For What It’s Worth: Perceptions of Value in Contemporary Art
20 August – 19 October 2013
Artists: Art and Language, Martin Creed, Tacita Dean, Jeremy Deller, Barry Flanagan, Alan Green, Damien Hirst, Andrew Logan, Sara MacKillop, Lisa Milroy, Kathy Prendergast, Grayson Perry, Ingrid Pollard, Andreas Ruthi, Mark Wallinger and Rachel Whiteread.
For What It’s Worth: Perceptions of Value in Contemporary Art
Programme to include interactive family events.
For What It’s Worth brings works by Turner Prize-winning artists to the Gallery at NUA in Norwich, Norfolk. Selected by three MA Curation students from works held in the Arts Council Collection, this exhibition explores how artworks, developed in Britain since the late 1970s, represent and challenge the idea and meaning of value, moving towards varied and sometimes surprising interpretations beyond those of mere financial worth.
Co- curator, Christine Lewis said: “This show presents an opportunity for the public to view works by a list of prominent artists, some of whom have never shown in the area.”
Featuring a blend of painting, print, photography and sculpture, the exhibition is arranged in three thematic strands exploring the notions of value from perspectives such as class, culture and aesthetics (For What Its Worth); the resonance and transformation of material qualities in objects (The Materiality of Small Things); and the political and economic resonances of value in contemporary social history (The Displacement of Value).

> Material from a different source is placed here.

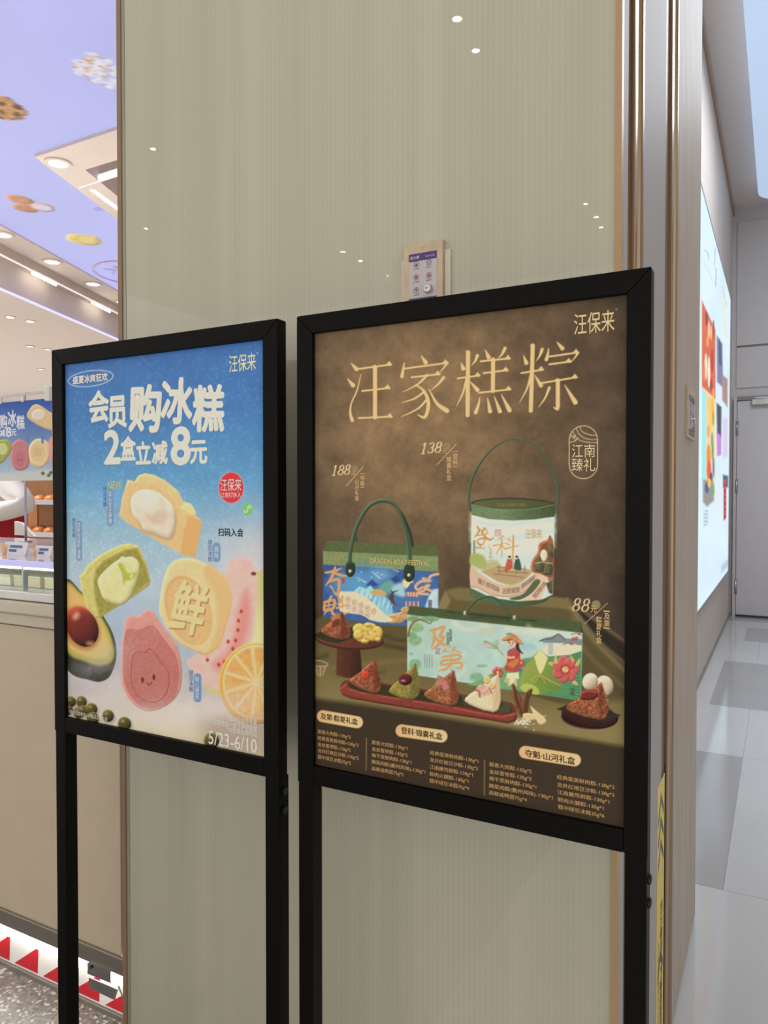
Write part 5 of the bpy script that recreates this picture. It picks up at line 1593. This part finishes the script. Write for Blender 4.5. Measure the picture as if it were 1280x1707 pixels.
for x, y, rx, ry, c in ((110, 195, 40, 20, (120, 160, 106)), (210, 195, 60, 18, (118, 164, 112)), (130, 250, 45, 28, (136, 178, 120)), (120, 330, 42, 32, (130, 176, 126)), (100, 300, 30, 24, (118, 166, 112)), (120, 480, 40, 34, (126, 176, 132)), (95, 415, 16, 9, (146, 190, 150)), (538, 490, 34, 9, (132, 176, 148)), (505, 560, 44, 28, (124, 172, 132))):
    ro.ell(*k8((x, y))[0], rx / 3.765, ry / 3.765, c, soft=1.4, tex=(.12, 4))
ro.stroke(k8((76, 300), (95, 235), (140, 200), (180, 210), (215, 225), (230, 195)), [3, 3, 2.4, 2, 1.6, 1], (134, 92, 56))
ro.poly(k8((450, 610), (560, 560), (760, 450), (950, 420), (1100, 380), (1166, 330), (1162, 706), (700, 640)), (110, 164, 110), smooth=False, soft=1.5, grad=((70, 130, 88), (800, 1120), (960, 1160)))
for k in range(12):
    ro.stroke(k8((1160, 690 - 20 * k), (900, 640 - 8 * k), (640, 630 - 6 * k)), .8, (140, 186, 122), alpha=.5)
# village
ro.poly(k8((905, 400), (960, 345), (1166, 360), (1166, 395), (1090, 420), (960, 430)), (214, 206, 176)); ro.poly(k8((905, 330), (950, 312), (1020, 292), (1060, 318), (1166, 322), (1166, 355), (1040, 345), (930, 345)), (116, 134, 138))
ro.poly(k8((955, 345), (985, 345), (985, 420), (955, 420)), (170, 180, 176)); ro.stroke(k8((900, 335), (940, 318), (975, 320), (1020, 290), (1062, 325)), 1.5, (70, 76, 80))
ro.stroke(k8((800, 370), (840, 350), (880, 385)), 2, (170, 190, 180)); ro.poly(k8((700, 350), (800, 345), (880, 360), (880, 385), (700, 395)), (150, 190, 196), soft=3)
for x, y in ((1112, 322), (1132, 318)):
    ro.ell(*k8((x, y))[0], 3, 3, (190, 74, 78))
for x, y in ((1150, 288), (1100, 350)):
    ro.ell(*k8((x, y))[0], 2.4, 2.2, (190, 96, 100)); ro.stroke(k8((x - 50, y + 6), (x - 20, y - 4), (x + 14, y + 8)), 1, (90, 76, 60))
# leaf-wrapped dumpling drawing
ro.poly(k8((905, 388), (860, 430), (800, 510), (775, 600), (800, 650), (900, 668), (1035, 640), (1030, 610), (990, 500), (950, 430)), (142, 164, 68), smooth=False, soft=1, grad=((96, 132, 56), (870, 1120), (940, 1140)))
ro.poly(k8((905, 388), (955, 440), (925, 520), (905, 545), (880, 500), (865, 435)), (220, 206, 140)); ro.stroke(k8((865, 435), (905, 545), (955, 440)), 1.1, (120, 140, 60))
for k in range(9):
    ro.stroke(k8((905, 545), (830 + 24 * k, 660)), .8, (92, 124, 48), alpha=.8)
ro.stroke(k8((795, 505), (870, 520), (905, 545), (960, 580), (1030, 612)), 2.4, (178, 142, 86)); ro.stroke(k8((905, 545), (870, 590), (850, 575), (900, 550), (940, 600)), 1.2, (190, 156, 96))
ro.poly(k8((780, 620), (820, 600), (880, 620), (900, 655), (880, 670), (800, 650)), (170, 186, 84), smooth=True)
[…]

Highlights include Wallinger’s ‘A Real Work of Art’, a model racehorse representing ways in which culture, ownership, competition, class and ancestry all play a part in value.
Co- curator, Alice Lee said: “It is an absolute privilege to be able to present such a high quality exhibition to the people of Norwich especially at our level of study.”

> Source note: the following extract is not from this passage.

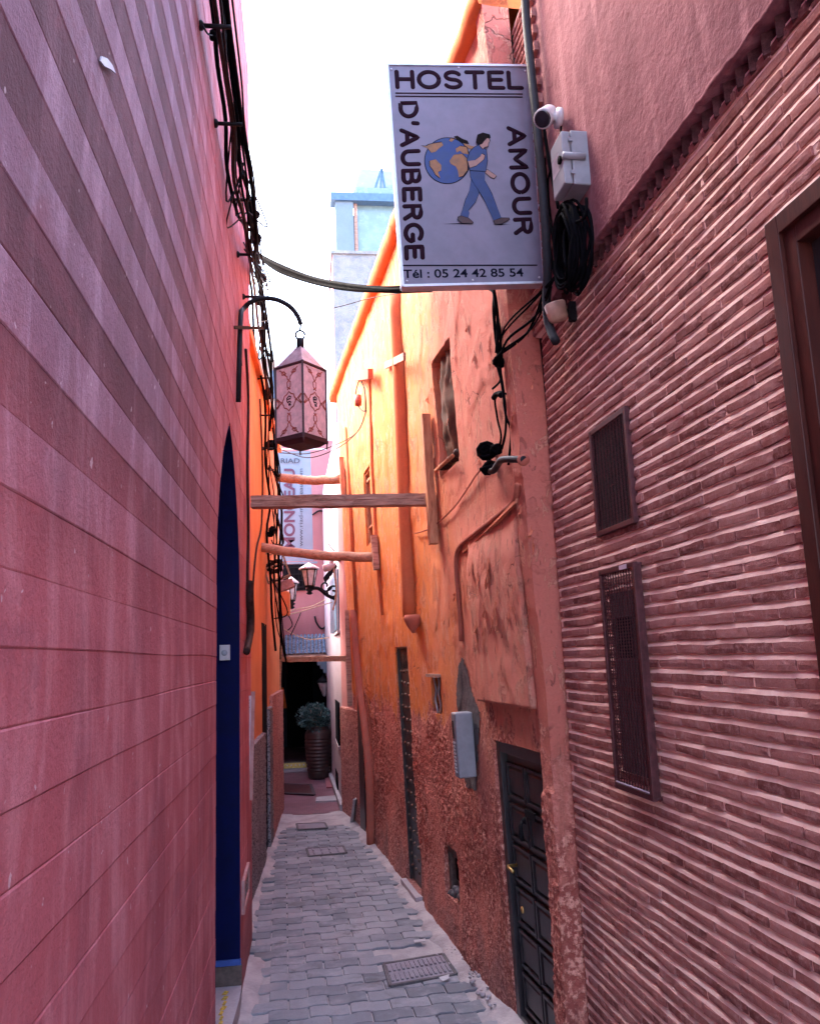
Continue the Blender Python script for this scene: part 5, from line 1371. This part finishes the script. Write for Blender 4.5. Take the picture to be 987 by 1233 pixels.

Andrew Logan teaches us how to re-evaluate the worth of an everyday object with his giant, embellished safety pin whilst Rachel Whiteread takes an old-fashioned doorknob and casts it in bronze, elevating the status of an ordinary item and simultaneously encapsulating a sense of history or memory. Damien Hirst concentrates on the strategies of collection and display to understand and alter an object’s worth and Tacita Dean’s photograph of an abandoned bubble house comments on social and economical value systems.
Co- curator, Andrea Sanders said: “Working with the Arts Council collection was an amazing opportunity. It was so exciting to be able to handle works by major figures such as Damien Hirst and Grayson Perry. Curating a public exhibition for the NUA gallery as part of its main summer programme was a huge responsibility but immensely satisfying.”
The MA Curation course at NUA is now in its second year and this exhibition is the first collaborative project between NUA and the Arts Council Collection. Alongside the show will be a variety of events, including interactive family activities, and programmed speakers. For What It’s Worth runs until 19th October.